SANTA RITA (MA) — Um conflito agrário que já dura duas décadas chegou a um novo patamar de tensão com a condenação, em 2023, do procurador federal Ezequiel Xenofonte Júnior, chefe do Departamento Nacional de Infraestrutura de Transportes (Dnit) no Maranhão. Ele foi sentenciado a um mês e dezoito dias de prisão, em regime aberto, por ameaçar uma liderança quilombola, Maria Antônia Teixeira Dias, conhecida como Antônia Cariongo. O procurador também é alvo de investigações por crimes ambientais e violência contra a comunidade do Quilombo do Cedro, composta por 62 famílias.
A área de conflito gira em torno da fazenda Cedro, cuja posse é reivindicada por Xenofonte Júnior, que se declara herdeiro do local. A propriedade tem sobreposição com o território tradicional quilombola, reconhecido pela Fundação Cultural Palmares desde 2020. O processo de regularização fundiária da comunidade está em andamento no Incra.
Moradores acusam o procurador de diversos crimes, como envenenamento de águas, destruição de casas, mortes de animais, desmatamento sem licença e ameaças constantes. Em vídeos usados como prova na condenação, Xenofonte afirma que "vai dar uma resposta" à liderança Cariongo, além de mencionar a filha da vítima de forma intimidatória. A Justiça, por enquanto, suspendeu a reintegração de posse até nova análise pela Comissão de Soluções Fundiárias do Tribunal de Justiça do Maranhão.
O Ministério Público Estadual e o Incra atuam para garantir a permanência da comunidade no território, defendendo que a retirada das famílias seria um "crime social". “É uma comunidade que vive lá há mais de cem anos. Todos os nossos esforços são para retirar o risco dessa reintegração”, afirmou o promotor Oziel Costa Ferreira Neto.
O filho do procurador, Ezequiel Xenofonte Neto, também é investigado por supostamente destruir casas no local e por envolvimento em ações de intimidação. Em 2020, moradores denunciaram que policiais militares, acompanhados de Xenofonte Neto e sem viaturas oficiais, fotografavam a área e agiam de forma truculenta.
A comunidade relata uma escalada de ameaças nos últimos anos, incluindo disparos de arma de fogo, uso de spray de pimenta, e a destruição de plantações e moradias. Algumas lideranças, como Antônia Cariongo e Nilo de Jesus Pereira, vivem sob proteção do Programa Estadual de Defensores de Direitos Humanos devido às ameaças.

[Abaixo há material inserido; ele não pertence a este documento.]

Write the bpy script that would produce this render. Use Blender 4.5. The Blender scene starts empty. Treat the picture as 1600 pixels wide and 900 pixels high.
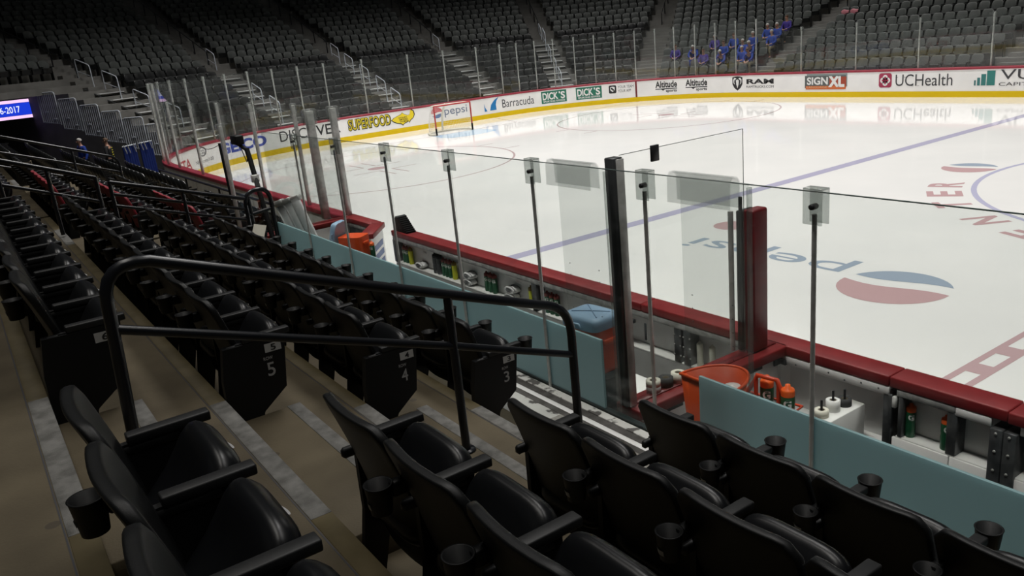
import bpy, bmesh, math, random
from mathutils import Vector, Matrix
random.seed(7)
PI = math.pi
scene = bpy.context.scene
COL = scene.collection

# ------------------------------------------------------------------ camera
cam_d = bpy.data.cameras.new('camera')
cam = bpy.data.objects.new('camera', cam_d); COL.objects.link(cam)
_f = Vector((-0.79872298, 0.52466486, -0.29456472))
_r = Vector((0.57116381, 0.81509349, -0.09692521))
_u = Vector((-0.18924454, 0.2456611, 0.95070349))
CP = Vector((3.7086, -18.1257, 3.688))
cam.matrix_world = Matrix(((_r.x, _u.x, -_f.x, CP.x), (_r.y, _u.y, -_f.y, CP.y), (_r.z, _u.z, -_f.z, CP.z), (0, 0, 0, 1)))
cam_d.sensor_fit = 'HORIZONTAL'; cam_d.sensor_width = 36.0
cam_d.lens = 1260.71 / 1600 * 36.0
cam_d.clip_start = 0.05; cam_d.clip_end = 300
scene.camera = cam

# ------------------------------------------------------------------ world, lamps, exposure
world = bpy.data.worlds.new('world'); scene.world = world; world.use_nodes = True
world.node_tree.nodes['Background'].inputs[0].default_value = (0.55, 0.6, 0.62, 1)
world.node_tree.nodes['Background'].inputs[1].default_value = 0.02

def area(name, loc, sx, sy, watts, spread, color=(1, 0.97, 0.92), target=None):
    d = bpy.data.lights.new(name, 'AREA'); d.shape = 'RECTANGLE'; d.size = sx; d.size_y = sy
    d.energy = watts; d.spread = math.radians(spread); d.color = color
    o = bpy.data.objects.new(name, d); COL.objects.link(o); o.location = loc
    if target is not None:
        o.rotation_euler = (Vector(target) - Vector(loc)).to_track_quat('-Z', 'Y').to_euler()
    return o
for lx, ly, pw in ((-24.0, -7.0, 1850), (-8.0, -7.0, 1000), (8.0, -7.0, 480), (-24.0, 7.0, 1550), (-8.0, 7.0, 1220), (8.0, 7.0, 1250)):
    area('rink_floodlight', (lx, ly, 24.0), 13, 4, pw, 90, (1.0, 0.975, 0.945))
area('house_light', (-4.0, -19.0, 21.0), 26, 3, 560, 110, (1.0, 0.96, 0.9), (-4, -15.5, 0))
area('bench_fill', (-3.0, -18.5, 18.0), 22, 1.5, 90, 22, (1.0, 0.97, 0.92), (-3.0, -13.0, 0.6))  # added fill lamp that brightens the bench whites, no fixture hangs there
area('house_light', (-30.0, 22.0, 20.0), 10, 6, 350, 140, (1.0, 0.97, 0.93), (-20, 17, 2))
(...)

Xenofonte Júnior, que ingressou no serviço público em 1986, recebe atualmente mais de R$ 40 mil líquidos por mês, segundo o Portal da Transparência. Em nota, o Dnit informou que o conflito é de natureza pessoal e não está relacionado às atividades institucionais do procurador.
Enquanto isso, a comunidade quilombola segue na expectativa de uma solução justa. “Minha avó era descendente de escravos, chegamos aqui em 1907. Eu nasci aqui e vou morrer aqui”, declarou Nilo Pereira, uma das lideranças da comunidade.